China says to 'take necessary measures' if US harms trade


China has been the main target of President Donald Trump's ire over the United States trade deficit since his presidential campaign, but its steel and aluminum exports to the US are minimal. – EPA pic, March 4, 2018.

BEIJING warned today that it was ready to hit back at the United States if it harmed China’s economic interests, fuelling fears of a trade war after President Donald Trump unveiled steel and aluminium tariffs.

Trump’s announcement on Thursday sparked a flurry of counter-threats from other nations but its main trade rival, China, had avoided any overt warnings of potential retaliation until now.

“China doesn’t want a trade war with the US,” Zhang Yesui, spokesman for the National People’s Congress, told a news conference today, the eve of the rubber-stamp Parliament’s annual session.

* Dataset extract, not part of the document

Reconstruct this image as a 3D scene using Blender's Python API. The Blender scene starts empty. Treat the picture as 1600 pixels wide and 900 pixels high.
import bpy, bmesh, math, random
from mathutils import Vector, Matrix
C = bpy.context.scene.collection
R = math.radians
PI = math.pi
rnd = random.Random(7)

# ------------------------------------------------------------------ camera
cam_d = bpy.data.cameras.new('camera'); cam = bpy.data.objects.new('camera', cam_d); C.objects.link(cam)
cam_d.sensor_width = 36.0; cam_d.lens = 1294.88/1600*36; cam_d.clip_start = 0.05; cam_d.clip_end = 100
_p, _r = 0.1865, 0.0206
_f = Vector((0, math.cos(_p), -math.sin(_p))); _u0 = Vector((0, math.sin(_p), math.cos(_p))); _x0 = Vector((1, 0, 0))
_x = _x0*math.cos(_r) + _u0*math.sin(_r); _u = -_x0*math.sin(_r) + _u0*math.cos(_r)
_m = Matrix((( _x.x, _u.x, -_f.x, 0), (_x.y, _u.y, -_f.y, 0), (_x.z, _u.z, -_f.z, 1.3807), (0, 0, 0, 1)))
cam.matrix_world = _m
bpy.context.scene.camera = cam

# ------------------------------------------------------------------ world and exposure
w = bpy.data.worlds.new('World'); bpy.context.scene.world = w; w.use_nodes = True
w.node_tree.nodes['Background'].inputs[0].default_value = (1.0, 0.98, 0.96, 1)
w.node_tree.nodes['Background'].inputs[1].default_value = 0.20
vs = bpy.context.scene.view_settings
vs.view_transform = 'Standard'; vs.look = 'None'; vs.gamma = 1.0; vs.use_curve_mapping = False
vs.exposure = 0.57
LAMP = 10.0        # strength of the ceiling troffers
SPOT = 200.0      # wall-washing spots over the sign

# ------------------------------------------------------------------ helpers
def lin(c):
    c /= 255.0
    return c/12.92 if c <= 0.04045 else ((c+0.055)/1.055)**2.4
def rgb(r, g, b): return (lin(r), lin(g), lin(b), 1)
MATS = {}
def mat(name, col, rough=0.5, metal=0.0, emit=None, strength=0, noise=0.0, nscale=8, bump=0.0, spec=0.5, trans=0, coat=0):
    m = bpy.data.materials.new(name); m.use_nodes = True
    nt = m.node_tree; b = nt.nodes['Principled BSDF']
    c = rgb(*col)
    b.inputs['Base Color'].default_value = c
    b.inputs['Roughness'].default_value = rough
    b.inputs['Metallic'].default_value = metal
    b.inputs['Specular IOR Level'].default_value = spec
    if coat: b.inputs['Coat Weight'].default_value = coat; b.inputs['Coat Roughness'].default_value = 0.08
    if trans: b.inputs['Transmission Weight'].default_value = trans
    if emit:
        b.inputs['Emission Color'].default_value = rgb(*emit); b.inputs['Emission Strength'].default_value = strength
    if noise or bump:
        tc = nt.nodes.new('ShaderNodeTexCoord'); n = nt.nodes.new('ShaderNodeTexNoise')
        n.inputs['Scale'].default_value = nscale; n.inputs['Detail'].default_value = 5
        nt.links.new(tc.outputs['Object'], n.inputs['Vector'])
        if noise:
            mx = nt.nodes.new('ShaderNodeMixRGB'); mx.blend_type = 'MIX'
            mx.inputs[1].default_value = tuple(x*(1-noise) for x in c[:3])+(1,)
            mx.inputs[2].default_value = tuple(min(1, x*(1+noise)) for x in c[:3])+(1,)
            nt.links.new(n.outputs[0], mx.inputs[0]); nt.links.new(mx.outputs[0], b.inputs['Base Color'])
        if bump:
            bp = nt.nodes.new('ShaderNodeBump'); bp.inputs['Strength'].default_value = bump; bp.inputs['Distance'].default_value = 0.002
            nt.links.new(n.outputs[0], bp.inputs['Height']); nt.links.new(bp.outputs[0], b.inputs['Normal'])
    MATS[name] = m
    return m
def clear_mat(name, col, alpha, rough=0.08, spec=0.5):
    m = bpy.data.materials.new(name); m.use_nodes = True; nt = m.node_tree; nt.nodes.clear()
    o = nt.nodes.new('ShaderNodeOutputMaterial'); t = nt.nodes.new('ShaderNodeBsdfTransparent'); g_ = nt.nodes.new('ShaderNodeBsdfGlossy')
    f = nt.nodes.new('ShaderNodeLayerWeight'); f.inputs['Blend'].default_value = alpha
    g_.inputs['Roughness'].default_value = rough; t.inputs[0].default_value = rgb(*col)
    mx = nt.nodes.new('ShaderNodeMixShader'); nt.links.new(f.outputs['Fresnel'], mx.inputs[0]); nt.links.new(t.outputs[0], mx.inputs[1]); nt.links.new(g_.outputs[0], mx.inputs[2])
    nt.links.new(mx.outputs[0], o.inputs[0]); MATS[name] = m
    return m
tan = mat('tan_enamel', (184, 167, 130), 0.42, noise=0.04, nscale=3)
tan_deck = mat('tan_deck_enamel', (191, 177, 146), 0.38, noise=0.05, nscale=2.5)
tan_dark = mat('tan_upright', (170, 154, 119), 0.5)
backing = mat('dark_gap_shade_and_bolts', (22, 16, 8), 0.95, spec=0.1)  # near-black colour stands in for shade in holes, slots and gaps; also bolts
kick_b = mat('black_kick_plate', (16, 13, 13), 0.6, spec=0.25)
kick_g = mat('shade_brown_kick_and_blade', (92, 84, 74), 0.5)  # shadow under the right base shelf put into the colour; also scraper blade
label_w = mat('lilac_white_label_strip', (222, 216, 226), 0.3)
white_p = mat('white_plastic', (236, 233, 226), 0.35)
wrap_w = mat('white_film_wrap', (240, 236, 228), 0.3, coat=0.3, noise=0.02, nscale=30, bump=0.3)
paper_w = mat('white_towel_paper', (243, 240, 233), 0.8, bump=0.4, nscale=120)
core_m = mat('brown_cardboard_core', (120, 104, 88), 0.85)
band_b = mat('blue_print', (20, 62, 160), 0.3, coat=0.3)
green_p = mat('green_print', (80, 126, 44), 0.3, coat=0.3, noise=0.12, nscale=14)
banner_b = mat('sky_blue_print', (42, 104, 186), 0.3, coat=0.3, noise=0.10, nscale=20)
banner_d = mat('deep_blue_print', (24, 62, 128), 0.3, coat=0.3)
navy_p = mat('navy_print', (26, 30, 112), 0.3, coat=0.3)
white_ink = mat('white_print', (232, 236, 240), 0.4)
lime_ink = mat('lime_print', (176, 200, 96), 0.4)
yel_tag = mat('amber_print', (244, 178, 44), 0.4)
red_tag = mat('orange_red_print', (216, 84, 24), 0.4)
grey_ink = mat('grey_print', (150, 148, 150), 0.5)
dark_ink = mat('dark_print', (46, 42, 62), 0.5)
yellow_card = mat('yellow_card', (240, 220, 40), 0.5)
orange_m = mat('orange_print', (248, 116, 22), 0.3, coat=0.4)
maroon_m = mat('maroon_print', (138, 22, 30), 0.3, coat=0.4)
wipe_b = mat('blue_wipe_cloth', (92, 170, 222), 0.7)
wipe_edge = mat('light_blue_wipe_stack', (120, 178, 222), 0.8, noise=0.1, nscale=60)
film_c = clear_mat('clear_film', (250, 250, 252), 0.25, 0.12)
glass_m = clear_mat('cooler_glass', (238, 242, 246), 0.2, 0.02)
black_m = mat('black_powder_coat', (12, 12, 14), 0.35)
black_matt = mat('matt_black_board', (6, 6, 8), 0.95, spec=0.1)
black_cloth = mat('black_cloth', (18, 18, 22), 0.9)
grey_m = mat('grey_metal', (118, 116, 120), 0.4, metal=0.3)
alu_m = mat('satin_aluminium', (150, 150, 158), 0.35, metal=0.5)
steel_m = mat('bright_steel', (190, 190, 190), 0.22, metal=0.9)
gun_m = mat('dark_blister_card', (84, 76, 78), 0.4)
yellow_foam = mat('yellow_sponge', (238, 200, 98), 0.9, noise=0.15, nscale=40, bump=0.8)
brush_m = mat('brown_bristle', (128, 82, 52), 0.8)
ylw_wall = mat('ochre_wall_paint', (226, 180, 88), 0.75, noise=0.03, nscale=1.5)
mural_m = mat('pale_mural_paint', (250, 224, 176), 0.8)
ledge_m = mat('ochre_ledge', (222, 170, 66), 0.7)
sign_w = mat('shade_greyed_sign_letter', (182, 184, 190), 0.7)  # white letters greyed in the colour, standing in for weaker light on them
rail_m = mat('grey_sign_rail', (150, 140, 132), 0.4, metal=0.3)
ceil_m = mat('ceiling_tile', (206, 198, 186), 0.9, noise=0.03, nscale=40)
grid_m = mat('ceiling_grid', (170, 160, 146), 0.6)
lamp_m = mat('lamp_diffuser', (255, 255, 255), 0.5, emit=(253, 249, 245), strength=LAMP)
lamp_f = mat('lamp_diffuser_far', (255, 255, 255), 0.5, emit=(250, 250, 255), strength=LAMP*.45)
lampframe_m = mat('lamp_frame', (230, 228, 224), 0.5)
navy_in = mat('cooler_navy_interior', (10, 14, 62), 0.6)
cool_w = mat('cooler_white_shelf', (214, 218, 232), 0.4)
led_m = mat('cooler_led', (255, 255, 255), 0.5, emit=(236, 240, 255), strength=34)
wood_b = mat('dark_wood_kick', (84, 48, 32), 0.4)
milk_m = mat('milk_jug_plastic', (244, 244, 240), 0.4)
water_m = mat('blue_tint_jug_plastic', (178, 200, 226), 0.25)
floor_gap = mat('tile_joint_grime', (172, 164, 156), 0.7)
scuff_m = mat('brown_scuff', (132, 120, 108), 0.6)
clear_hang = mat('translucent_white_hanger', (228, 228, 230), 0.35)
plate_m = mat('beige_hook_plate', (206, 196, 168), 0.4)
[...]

“But if the US takes actions that hurt Chinese interests, China will not sit idly by and will take necessary measures.”

Zhang warned that “policies informed by misjudgment or wrong perceptions will hurt relations and bring consequences no side wants to see”.

Trump’s announcement came as President Xi Jinping’s top economic aide, Liu He, met with US officials at the White House this week to discuss the fraught economic relationship.

During his visit, according to the official Xinhua news agency, Liu and his hosts “agreed that the two countries should settle their trade disputes by cooperation rather than confrontation”.

Since announcing plans to impose a 25% tariff on steel imports and 10% on aluminum, Trump has shrugged off threats from other nations, boasting on Friday that “trade wars are good, and easy to win”.

China has been the main target of Trump’s ire over the US trade deficit since his presidential campaign, but its steel and aluminum exports to the US are minimal.

While China is the world’s largest steel producer, it accounts for less than 1% of US imports and sells only 10% of its wrought aluminum abroad.

Steel producers in Canada, Brazil, Mexico, South Korea, and Turkey rely far more heavily on the US market.

“The American action to put sanctions on other countries’ reasonable steel and aluminum exports in the name of harming national security is groundless,” Chinese Foreign Minister Wang Yi said yesterday.

Some US allies, like Canada and Australia, had hoped to be spared the tariffs. A US official said Friday no countries would be exempt, but added that possible exemptions to the measures would be considered on a case-by-case basis. – AFP, March 4, 2018.